As of the end of July, Japanese equities remain the cheapest equity market in the developed world. The Topix Index (TPX) is trading at 1.8 times price-to-book (P/B), roughly half the level of the S&P 500. The current discount is close to the lowest since 2012, a period that preceded a three-year, 150% rally.

The Asian discount applies to a number of emerging markets as well. For example, Korean equities remains not only the cheapest equity market but by some measures the cheapest asset class (see Chart 1). Korean equities even look inexpensive relative to the already discounted emerging market space. The current valuation represents a 40% discount to the rest of EM, the largest discount since the 1997 Asian financial crisis.

Note: Past performance is not a reliable indicator of future performance.

Why so cheap?

Historically, many of these markets have traded at a discount. Korea normally screens cheap. Similarly, for many years Japan has traded at a discount to the rest of the world.
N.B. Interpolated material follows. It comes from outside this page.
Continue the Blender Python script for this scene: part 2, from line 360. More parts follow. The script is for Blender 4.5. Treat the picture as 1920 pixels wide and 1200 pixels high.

However, while the discount may have been justified in the past, much has changed in recent years.

Japan has witnessed a significant improvement in both corporate governance and profitability. The return-on-equity (ROE) for the TPX now stands at 11.1%, close to a multi-decade high and more than twice the level of six years ago. Japan’s low valuation seems even harder to justify given this improvement in corporate profitability and still ultra-accommodative monetary conditions.

Rather than fundamentals, today’s Asia discount can likely be attributed to three trends: stellar U.S. earnings growth, a stronger dollar as a headwind for EM stocks and rising trade frictions. In the United States, 20% earnings growth has led many investors to abandon international markets. At the same time, a stronger dollar has created a genuine headwind for emerging market equities. Finally, many countries in Asia have been vulnerable to rising trade concerns. The Shanghai Composite is down roughly 15% from the May peak and more than 20% since late January.
 

Bottom Line

While trade and the dollar remains real issues, these concerns already appear reflected in the price. As I discussed recently, the broader emerging market complex is cheap, with countries like Korea and Taiwan looking cheaper than most. As a result, Japan and much of Asia appears to be that increasingly rare find: a bargain.